Exercise prompt: From the first line of the data below through the line bearing "sin, cos, pi, rad", reproduce each line exactly; do not include pictures.

Material provided:
--------------------------------------------------

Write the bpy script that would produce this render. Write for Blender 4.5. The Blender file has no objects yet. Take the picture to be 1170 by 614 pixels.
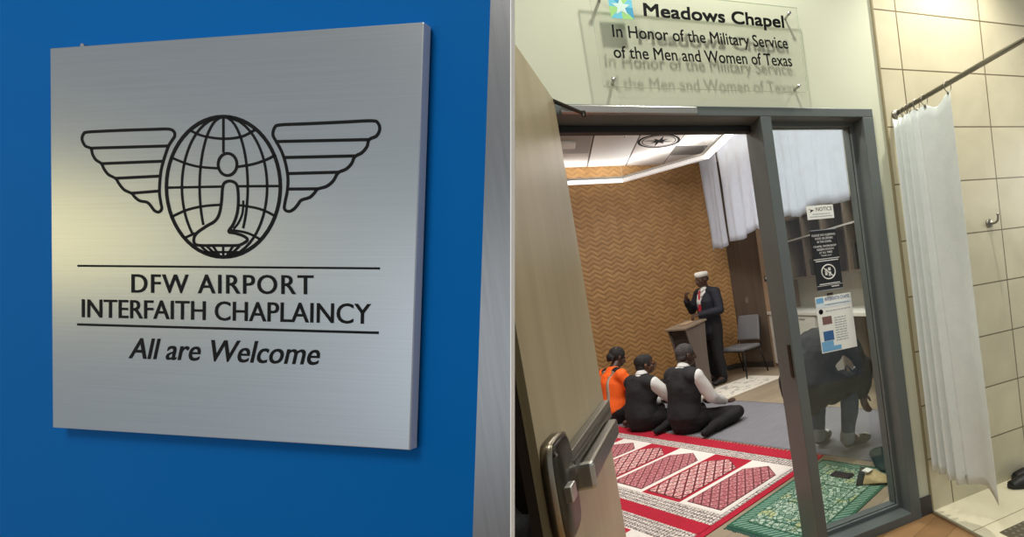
import bpy, bmesh, math, random
from mathutils import Vector, Matrix, noise
random.seed(7)
C = bpy.context.scene.collection
sin, cos, pi, rad = math.sin, math.cos, math.pi, math.radians

# ------------------------------------------------------------------ camera
FPX, YAW, PIT, ROL, CX, CY, HC = 554.3, rad(23.236), rad(-3.847), rad(7.999), 878.0, 359.5, 1.45
cF = Vector((sin(YAW)*cos(PIT), cos(YAW)*cos(PIT), sin(PIT)))
_r0 = Vector((cos(YAW), -sin(YAW), 0)); _u0 = _r0.cross(cF)
cR = cos(ROL)*_r0 - sin(ROL)*_u0
cU = sin(ROL)*_r0 + cos(ROL)*_u0
EYE = Vector((0, 0, HC))
cam = bpy.data.objects.new('camera', bpy.data.cameras.new('camera')); C.objects.link(cam)
cam.matrix_world = Matrix(((cR.x, cU.x, -cF.x, 0), (cR.y, cU.y, -cF.y, 0), (cR.z, cU.z, -cF.z, HC), (0, 0, 0, 1)))
cam.data.sensor_width = 36; cam.data.lens = FPX/1170*36
cam.data.shift_x = -(CX-585)/1170; cam.data.shift_y = (CY-307)/1170
cam.data.clip_start = 0.02
bpy.context.scene.camera = cam

def at(x, y, P, n):
    """point where the sight line of a photo point meets the real plane (P, n)"""
    d = cR*(x-CX) - cU*(y-CY) + cF*FPX
    P = Vector(P); n = Vector(n)
    return EYE + d*((P-EYE).dot(n)/d.dot(n))

# ------------------------------------------------------------------ materials
def mat(name, col, rough=0.6, metal=0.0, noise_amt=0.0, nscale=20, bump=0.0, bscale=60, spec=0.5, stretch=(1, 1, 1), emit=None, estr=0, sheen=0):
    m = bpy.data.materials.new(name); m.use_nodes = True
    nt = m.node_tree; N = nt.nodes; L = nt.links; b = N['Principled BSDF']
    b.inputs['Base Color'].default_value = (*col, 1); b.inputs['Roughness'].default_value = rough
    b.inputs['Metallic'].default_value = metal; b.inputs['Specular IOR Level'].default_value = spec
    if sheen: b.inputs['Sheen Weight'].default_value = sheen
    if emit: b.inputs['Emission Color'].default_value = (*emit, 1); b.inputs['Emission Strength'].default_value = estr
    tc = N.new('ShaderNodeTexCoord'); mp = N.new('ShaderNodeMapping'); mp.inputs['Scale'].default_value = stretch
    L.new(tc.outputs['Object'], mp.inputs['Vector'])
    if noise_amt:
        nz = N.new('ShaderNodeTexNoise'); nz.inputs['Scale'].default_value = nscale; nz.inputs['Detail'].default_value = 5
        L.new(mp.outputs[0], nz.inputs['Vector'])
        cr = N.new('ShaderNodeValToRGB')
        cr.color_ramp.elements[0].position = .3; cr.color_ramp.elements[1].position = .7
        cr.color_ramp.elements[0].color = tuple(max(0, c*(1-noise_amt)) for c in col)+(1,)
        cr.color_ramp.elements[1].color = tuple(min(1, c*(1+noise_amt)) for c in col)+(1,)
        L.new(nz.outputs['Fac'], cr.inputs[0]); L.new(cr.outputs[0], b.inputs['Base Color'])
    if bump:
        n2 = N.new('ShaderNodeTexNoise'); n2.inputs['Scale'].default_value = bscale; n2.inputs['Detail'].default_value = 3
        L.new(mp.outputs[0], n2.inputs['Vector'])
        bp = N.new('ShaderNodeBump'); bp.inputs['Strength'].default_value = bump; bp.inputs['Distance'].default_value = .01
        L.new(n2.outputs['Fac'], bp.inputs['Height']); L.new(bp.outputs[0], b.inputs['Normal'])
    return m

def s2l(*c):
    return tuple(((v/255+.055)/1.055)**2.4 if v > 10 else v/255/12.92 for v in c)

class G:
    """tiny node-graph writer"""
    def __init__(s, m): s.nt = m.node_tree; s.N = s.nt.nodes; s.L = s.nt.links
    def put(s, node, i, v):
        if isinstance(v, (int, float)): node.inputs[i].default_value = v
        elif isinstance(v, tuple): node.inputs[i].default_value = v if len(v) == 4 or node.inputs[i].type == 'VECTOR' else (*v, 1)
        else: s.L.new(v, node.inputs[i])
    def m(s, op, a, b=0.0, c=0.0):
        n = s.N.new('ShaderNodeMath'); n.operation = op
        s.put(n, 0, a); s.put(n, 1, b)
        if op in ('MULTIPLY_ADD', 'SMOOTH_MIN', 'PINGPONG', 'WRAP', 'COMPARE'): s.put(n, 2, c)
        return n.outputs[0]
    def mix(s, f, a, b):
        n = s.N.new('ShaderNodeMix'); n.data_type = 'RGBA'
        s.put(n, 0, f); s.put(n, 6, a if not isinstance(a, tuple) else (*a, 1)); s.put(n, 7, b if not isinstance(b, tuple) else (*b, 1))
        return n.outputs[2]
    def obj(s):
        tc = s.N.new('ShaderNodeTexCoord'); sp = s.N.new('ShaderNodeSeparateXYZ'); s.L.new(tc.outputs['Object'], sp.inputs[0])
        s.vec = tc.outputs['Object']; return sp.outputs
    def noise(s, sc, detail=3, stretch=None, dist=0):
        n = s.N.new('ShaderNodeTexNoise'); n.inputs['Scale'].default_value = sc; n.inputs['Detail'].default_value = detail; n.inputs['Distortion'].default_value = dist
        v = s.vec
        if stretch:
            mp = s.N.new('ShaderNodeMapping'); mp.inputs['Scale'].default_value = stretch; s.L.new(v, mp.inputs[0]); v = mp.outputs[0]
        s.L.new(v, n.inputs['Vector']); return n.outputs['Fac']
    def white(s, a, b=0.0):
        n = s.N.new('ShaderNodeTexWhiteNoise'); n.noise_dimensions = '2D'
        c = s.N.new('ShaderNodeCombineXYZ'); s.put(c, 0, a); s.put(c, 1, b); s.L.new(c.outputs[0], n.inputs['Vector']); return n.outputs['Value']
    def color(s, v): s.L.new(v, s.N['Principled BSDF'].inputs['Base Color'])
    def bump(s, h, st=.5, d=.01):
        b = s.N.new('ShaderNodeBump'); b.inputs['Strength'].default_value = st; b.inputs['Distance'].default_value = d
        s.L.new(h, b.inputs['Height']); s.L.new(b.outputs[0], s.N['Principled BSDF'].inputs['Normal'])

M = {}
M['paint'] = mat('painted_wall', s2l(202, 205, 182), .7, noise_amt=.02, nscale=3, bump=.08, bscale=300)
M['frame'] = mat('grey_frame_paint', s2l(94, 101, 100), .38, noise_amt=.04, nscale=5)
M['frame_dark'] = mat('black_gasket', s2l(36, 38, 38), .5)
M['alu'] = mat('aluminium', s2l(190, 190, 184), .32, 1.0)
M['bronze'] = mat('satin_bronze', s2l(148, 140, 124), .3, 1.0, noise_amt=.08, nscale=30)
M['bronze_dark'] = mat('dark_bronze', s2l(62, 57, 49), .33, .8, noise_amt=.06)
M['darkedge'] = mat('dark_stained_edge', s2l(46, 36, 28), .6, noise_amt=.2, nscale=8, stretch=(1, 1, .1))
M['edgeband'] = mat('pale_edge_band', s2l(140, 130, 100), .4)
M['white'] = mat('white_laminate', s2l(226, 224, 216), .4)
M['ceilmetal'] = mat('white_metal', s2l(214, 214, 210), .4)
M['black'] = mat('black_ink', s2l(16, 16, 17), .7, spec=.12)
M['blackplastic'] = mat('black_plastic', s2l(24, 24, 26), .35)
M['whiteink'] = mat('white_ink', s2l(220, 220, 216), .5)
M['baseb'] = mat('dark_vinyl_base', s2l(62, 58, 56), .6)
M['skin'] = mat('brown_skin', s2l(92, 60, 44), .5, noise_amt=.08, nscale=12)
M['skin_dark'] = mat('dark_brown_skin', s2l(70, 46, 36), .48, noise_amt=.08, nscale=12)
M['hair'] = mat('black_hair', s2l(28, 25, 25), .75, noise_amt=.3, nscale=60, bump=.6, bscale=120)
M['hair_gray'] = mat('greying_hair', s2l(62, 58, 58), .85, noise_amt=.4, nscale=70, bump=.5, bscale=140)
M['vest'] = mat('charcoal_vest', s2l(28, 29, 32), .85, noise_amt=.12, nscale=14, bump=.4, bscale=25)
M['shirt'] = mat('white_shirt', s2l(214, 214, 212), .8, noise_amt=.03, bump=.5, bscale=22)
M['navy'] = mat('navy_suit', s2l(26, 28, 40), .8, noise_amt=.1, nscale=10, bump=.4, bscale=18)
M['blacktr'] = mat('black_trousers', s2l(18, 17, 19), .85, noise_amt=.1, nscale=10, bump=.5, bscale=18)
M['orange'] = mat('safety_orange', s2l(255, 104, 26), .75, noise_amt=.04, bump=.5, bscale=22, emit=s2l(255, 90, 20), estr=0)
M['reflect'] = mat('reflective_tape', s2l(176, 172, 160), .4, .2)
M['jeans'] = mat('dark_blue_denim', s2l(50, 66, 94), .85, noise_amt=.2, nscale=30, bump=.4, bscale=30)
M['jeanscuff'] = mat('denim_cuff', s2l(120, 128, 138), .85)
M['coat'] = mat('dark_brown_coat', s2l(26, 23, 22), .8, noise_amt=.15, nscale=9, bump=.5, bscale=18)
M['lining'] = mat('beige_lining', s2l(168, 152, 128), .8)
M['tie'] = mat('red_tie', s2l(190, 40, 62), .6)
M['kufi'] = mat('white_knit', s2l(226, 226, 222), .85, bump=.6, bscale=120)
M['chairfab'] = mat('grey_chair_fabric', s2l(118, 118, 122), .9, noise_amt=.06, nscale=60, bump=.2, bscale=200)
M['chairleg'] = mat('dark_steel', s2l(44, 42, 42), .4, .7)
M['padmetal'] = mat('satin_nickel', s2l(132, 128, 118), .34, .9)
M['rod'] = mat('brushed_steel_rod', s2l(150, 146, 136), .28, 1.0)
M['shoe'] = mat('black_rubber', s2l(20, 20, 22), .5)
M['steel'] = mat('brushed_stainless', s2l(140, 140, 140), .36, 1.0, noise_amt=.06, nscale=4, stretch=(40, 40, 1))
M['whitetrim'] = mat('white_trim', s2l(246, 246, 244), .6)
M['blue'] = mat('blue_wall_paint', s2l(0, 90, 158), .7, noise_amt=.02, nscale=2, spec=.06)
M['jacket'] = mat('dark_quilted_cloth', s2l(74, 77, 84), .8, noise_amt=.25, nscale=30, bump=.5, bscale=60)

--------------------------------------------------

Task output:
Write the bpy script that would produce this render. Write for Blender 4.5. The Blender file has no objects yet. Take the picture to be 1170 by 614 pixels.
import bpy, bmesh, math, random
from mathutils import Vector, Matrix, noise
random.seed(7)
C = bpy.context.scene.collection
sin, cos, pi, rad = math.sin, math.cos, math.pi, math.radians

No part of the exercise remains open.